Politics, News

What Nikki Haley got wrong in her SOTU response

But if you upset Ann Coulter, you're probably doing something right.

President Obama’s last State of the Union address on Tuesday evening was followed, as always, by a Republican response.  This year, the response was delivered by South Carolina Governor Nikki Haley, the daughter of Sikh immigrants from India.

Haley came into the national spotlight in 2015 when, in the wake of a mass shooting in Charleston by a white supremacist, she authorized the removal of the Confederate flag from state government flag posts.  Apart from being a staunch conservative who first came to power with Tea Party support, Haley has had an interesting (to say the least) relationship with race and identity throughout her career.

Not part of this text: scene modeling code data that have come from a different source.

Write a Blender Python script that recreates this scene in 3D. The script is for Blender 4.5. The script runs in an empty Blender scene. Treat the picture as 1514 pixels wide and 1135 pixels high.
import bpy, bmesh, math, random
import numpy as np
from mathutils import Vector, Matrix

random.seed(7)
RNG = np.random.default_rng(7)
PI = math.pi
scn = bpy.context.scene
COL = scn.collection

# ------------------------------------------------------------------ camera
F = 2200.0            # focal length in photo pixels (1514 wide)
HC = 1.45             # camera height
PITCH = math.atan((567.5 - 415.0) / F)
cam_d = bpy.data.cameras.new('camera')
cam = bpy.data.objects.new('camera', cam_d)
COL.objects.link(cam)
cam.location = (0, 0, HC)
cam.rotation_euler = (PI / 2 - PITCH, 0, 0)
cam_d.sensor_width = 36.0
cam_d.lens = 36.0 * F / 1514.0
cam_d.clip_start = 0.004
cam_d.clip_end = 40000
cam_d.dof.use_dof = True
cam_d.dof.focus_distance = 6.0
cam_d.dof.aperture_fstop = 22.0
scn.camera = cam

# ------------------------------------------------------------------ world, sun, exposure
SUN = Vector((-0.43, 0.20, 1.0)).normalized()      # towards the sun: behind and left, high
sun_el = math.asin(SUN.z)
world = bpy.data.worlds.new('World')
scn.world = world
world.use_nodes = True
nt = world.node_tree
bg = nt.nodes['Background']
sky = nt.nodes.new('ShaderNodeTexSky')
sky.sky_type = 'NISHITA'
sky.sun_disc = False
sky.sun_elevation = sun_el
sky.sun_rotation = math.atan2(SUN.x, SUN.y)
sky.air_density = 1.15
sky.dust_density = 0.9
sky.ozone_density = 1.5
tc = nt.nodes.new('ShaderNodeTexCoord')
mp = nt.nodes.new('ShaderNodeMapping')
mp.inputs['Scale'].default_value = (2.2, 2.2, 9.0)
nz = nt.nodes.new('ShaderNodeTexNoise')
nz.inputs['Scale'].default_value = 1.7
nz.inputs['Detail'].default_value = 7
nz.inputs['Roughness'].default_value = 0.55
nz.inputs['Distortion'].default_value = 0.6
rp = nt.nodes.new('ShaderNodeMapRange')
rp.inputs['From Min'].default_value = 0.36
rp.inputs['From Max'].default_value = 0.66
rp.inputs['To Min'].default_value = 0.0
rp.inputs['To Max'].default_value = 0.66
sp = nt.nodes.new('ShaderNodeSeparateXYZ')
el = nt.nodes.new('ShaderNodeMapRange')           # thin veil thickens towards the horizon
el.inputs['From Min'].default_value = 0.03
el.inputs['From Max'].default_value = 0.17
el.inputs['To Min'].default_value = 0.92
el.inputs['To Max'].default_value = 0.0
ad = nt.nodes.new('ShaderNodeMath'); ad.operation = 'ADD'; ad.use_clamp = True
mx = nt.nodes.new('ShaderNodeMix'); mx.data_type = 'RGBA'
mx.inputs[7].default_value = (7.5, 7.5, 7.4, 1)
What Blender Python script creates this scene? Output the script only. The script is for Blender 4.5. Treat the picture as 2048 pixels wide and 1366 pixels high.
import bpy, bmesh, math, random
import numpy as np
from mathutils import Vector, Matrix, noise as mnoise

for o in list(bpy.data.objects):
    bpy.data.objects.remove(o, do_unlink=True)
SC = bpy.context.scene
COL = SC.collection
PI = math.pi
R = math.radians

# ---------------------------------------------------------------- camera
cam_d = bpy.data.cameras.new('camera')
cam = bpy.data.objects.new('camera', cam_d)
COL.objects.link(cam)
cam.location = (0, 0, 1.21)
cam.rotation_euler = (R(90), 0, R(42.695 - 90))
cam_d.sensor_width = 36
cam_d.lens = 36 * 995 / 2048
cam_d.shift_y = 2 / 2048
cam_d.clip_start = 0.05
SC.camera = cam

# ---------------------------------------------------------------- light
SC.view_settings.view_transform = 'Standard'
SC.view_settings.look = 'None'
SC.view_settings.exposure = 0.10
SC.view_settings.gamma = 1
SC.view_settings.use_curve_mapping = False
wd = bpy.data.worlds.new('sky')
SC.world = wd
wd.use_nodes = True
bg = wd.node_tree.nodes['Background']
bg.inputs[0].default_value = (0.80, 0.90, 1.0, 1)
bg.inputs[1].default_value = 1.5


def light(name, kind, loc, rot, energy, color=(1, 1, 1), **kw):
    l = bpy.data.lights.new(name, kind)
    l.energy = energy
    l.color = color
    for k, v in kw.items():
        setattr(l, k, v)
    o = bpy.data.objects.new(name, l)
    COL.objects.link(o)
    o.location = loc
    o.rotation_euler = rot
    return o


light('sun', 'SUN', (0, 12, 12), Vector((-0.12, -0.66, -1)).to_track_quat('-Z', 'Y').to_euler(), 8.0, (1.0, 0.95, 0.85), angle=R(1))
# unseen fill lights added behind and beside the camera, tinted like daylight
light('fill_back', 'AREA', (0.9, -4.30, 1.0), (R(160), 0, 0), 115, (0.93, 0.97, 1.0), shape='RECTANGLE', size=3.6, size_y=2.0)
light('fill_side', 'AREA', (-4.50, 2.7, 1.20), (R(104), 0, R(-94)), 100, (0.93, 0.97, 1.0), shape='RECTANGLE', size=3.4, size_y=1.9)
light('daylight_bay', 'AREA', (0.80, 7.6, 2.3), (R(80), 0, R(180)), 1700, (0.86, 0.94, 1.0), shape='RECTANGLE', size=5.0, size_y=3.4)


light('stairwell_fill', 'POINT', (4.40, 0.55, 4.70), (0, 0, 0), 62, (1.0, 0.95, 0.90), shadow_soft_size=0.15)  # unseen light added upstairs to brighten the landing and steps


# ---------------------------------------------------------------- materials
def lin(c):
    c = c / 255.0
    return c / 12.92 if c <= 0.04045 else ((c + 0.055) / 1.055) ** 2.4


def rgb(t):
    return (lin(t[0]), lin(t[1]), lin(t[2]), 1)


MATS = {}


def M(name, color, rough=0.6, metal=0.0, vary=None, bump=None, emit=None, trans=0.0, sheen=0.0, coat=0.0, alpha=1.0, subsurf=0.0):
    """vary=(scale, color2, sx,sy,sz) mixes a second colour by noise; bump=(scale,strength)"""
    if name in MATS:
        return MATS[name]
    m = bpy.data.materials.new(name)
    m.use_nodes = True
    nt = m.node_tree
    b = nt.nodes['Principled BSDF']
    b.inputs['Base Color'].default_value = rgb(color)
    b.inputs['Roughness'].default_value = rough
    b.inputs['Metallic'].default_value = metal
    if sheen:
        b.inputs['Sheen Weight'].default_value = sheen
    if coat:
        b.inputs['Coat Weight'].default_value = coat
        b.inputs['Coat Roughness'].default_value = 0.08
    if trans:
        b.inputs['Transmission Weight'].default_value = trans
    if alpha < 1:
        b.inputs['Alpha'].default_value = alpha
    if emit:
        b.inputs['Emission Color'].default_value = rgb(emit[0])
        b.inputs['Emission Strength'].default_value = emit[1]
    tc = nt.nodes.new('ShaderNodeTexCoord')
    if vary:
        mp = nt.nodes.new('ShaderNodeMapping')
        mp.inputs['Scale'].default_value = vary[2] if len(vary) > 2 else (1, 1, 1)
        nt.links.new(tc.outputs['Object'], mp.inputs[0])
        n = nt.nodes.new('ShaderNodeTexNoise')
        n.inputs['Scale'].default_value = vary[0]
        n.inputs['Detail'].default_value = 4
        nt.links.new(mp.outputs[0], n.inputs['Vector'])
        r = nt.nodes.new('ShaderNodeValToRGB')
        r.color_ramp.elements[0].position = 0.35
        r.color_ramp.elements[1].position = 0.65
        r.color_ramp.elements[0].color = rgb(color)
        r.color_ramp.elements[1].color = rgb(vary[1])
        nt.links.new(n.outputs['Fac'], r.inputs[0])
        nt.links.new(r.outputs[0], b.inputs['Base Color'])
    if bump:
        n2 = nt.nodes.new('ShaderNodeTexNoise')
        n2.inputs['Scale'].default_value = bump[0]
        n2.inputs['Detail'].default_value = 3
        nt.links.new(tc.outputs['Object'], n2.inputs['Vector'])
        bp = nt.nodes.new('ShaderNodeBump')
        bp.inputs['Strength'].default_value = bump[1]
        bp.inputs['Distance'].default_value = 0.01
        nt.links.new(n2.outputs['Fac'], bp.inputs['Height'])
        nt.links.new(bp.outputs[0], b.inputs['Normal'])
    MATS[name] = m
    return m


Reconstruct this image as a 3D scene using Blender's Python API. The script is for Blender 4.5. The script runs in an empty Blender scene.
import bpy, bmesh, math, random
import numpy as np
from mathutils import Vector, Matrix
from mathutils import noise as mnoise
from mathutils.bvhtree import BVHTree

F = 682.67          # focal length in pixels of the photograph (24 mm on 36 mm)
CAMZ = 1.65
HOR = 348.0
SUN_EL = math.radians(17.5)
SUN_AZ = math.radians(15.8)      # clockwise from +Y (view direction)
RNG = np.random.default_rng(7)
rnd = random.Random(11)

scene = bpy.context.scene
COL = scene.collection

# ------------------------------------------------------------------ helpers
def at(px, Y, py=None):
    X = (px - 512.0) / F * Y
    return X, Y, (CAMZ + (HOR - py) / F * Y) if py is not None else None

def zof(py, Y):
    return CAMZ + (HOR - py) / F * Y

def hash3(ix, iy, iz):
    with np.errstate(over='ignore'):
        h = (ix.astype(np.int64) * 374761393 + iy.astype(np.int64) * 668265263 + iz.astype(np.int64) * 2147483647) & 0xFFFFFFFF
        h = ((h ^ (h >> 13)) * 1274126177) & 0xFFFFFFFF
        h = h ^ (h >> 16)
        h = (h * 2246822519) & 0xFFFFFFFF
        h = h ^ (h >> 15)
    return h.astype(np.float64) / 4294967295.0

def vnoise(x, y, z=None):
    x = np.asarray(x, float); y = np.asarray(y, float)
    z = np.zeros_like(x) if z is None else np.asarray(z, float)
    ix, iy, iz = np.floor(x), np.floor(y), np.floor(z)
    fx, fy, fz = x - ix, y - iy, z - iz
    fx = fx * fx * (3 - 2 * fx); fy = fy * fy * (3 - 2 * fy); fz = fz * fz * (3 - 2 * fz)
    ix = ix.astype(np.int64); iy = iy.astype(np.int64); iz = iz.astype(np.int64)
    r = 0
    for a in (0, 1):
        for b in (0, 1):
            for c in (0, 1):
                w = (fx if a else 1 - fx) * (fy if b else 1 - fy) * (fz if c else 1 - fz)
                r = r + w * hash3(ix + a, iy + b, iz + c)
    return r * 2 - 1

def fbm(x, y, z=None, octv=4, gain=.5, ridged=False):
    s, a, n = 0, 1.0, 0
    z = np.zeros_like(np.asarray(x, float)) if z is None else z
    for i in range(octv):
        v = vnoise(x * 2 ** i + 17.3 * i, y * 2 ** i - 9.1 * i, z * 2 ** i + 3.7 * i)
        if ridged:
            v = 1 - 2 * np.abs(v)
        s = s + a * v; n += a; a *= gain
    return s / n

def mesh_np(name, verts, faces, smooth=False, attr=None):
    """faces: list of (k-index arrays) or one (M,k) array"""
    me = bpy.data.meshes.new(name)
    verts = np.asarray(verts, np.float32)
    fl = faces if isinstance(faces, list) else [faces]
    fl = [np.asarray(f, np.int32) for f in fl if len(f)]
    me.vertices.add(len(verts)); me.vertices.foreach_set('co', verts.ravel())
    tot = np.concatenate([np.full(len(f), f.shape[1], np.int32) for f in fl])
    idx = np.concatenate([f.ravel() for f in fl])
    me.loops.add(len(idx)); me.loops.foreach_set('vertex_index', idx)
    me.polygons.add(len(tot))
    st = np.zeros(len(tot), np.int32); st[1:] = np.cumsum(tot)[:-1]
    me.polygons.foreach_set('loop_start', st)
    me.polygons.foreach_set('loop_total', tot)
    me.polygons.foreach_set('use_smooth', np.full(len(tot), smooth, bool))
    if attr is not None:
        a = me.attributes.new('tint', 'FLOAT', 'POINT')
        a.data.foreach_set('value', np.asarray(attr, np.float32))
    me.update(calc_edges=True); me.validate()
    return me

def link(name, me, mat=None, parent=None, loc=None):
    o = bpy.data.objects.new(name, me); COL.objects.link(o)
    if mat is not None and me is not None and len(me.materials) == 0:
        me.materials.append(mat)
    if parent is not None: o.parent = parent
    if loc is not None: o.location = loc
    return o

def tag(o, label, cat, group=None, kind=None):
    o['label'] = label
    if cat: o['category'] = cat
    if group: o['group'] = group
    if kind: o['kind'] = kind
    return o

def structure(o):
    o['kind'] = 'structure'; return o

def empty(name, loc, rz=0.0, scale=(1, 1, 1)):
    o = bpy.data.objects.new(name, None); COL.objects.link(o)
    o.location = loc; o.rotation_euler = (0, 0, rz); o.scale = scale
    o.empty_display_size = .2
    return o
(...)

In her response, Haley promoted conservative values but offered critiques of Democrats and Republicans alike.  She also urged voters not to “follow the siren call of the angriest voices,” which was considered a dig at Donald Trump.

But when discussing her own immigrant background, Haley juxtaposed immigrants who “work hard” with undocumented immigrants and refugees, and implied that her family’s experience was a universally accessible ideal.  This serves to perpetuate the idea that there are good immigrants and bad immigrants – but of course, Haley and other South Asian-Americans are supposed to be “the good ones.”  Desis on Twitter took her remarks to task:

Despite her rhetoric, far-right conservatives still felt the need to criticize her for being too soft on immigration.

It seems that not even Nikki Haley is safe from racism.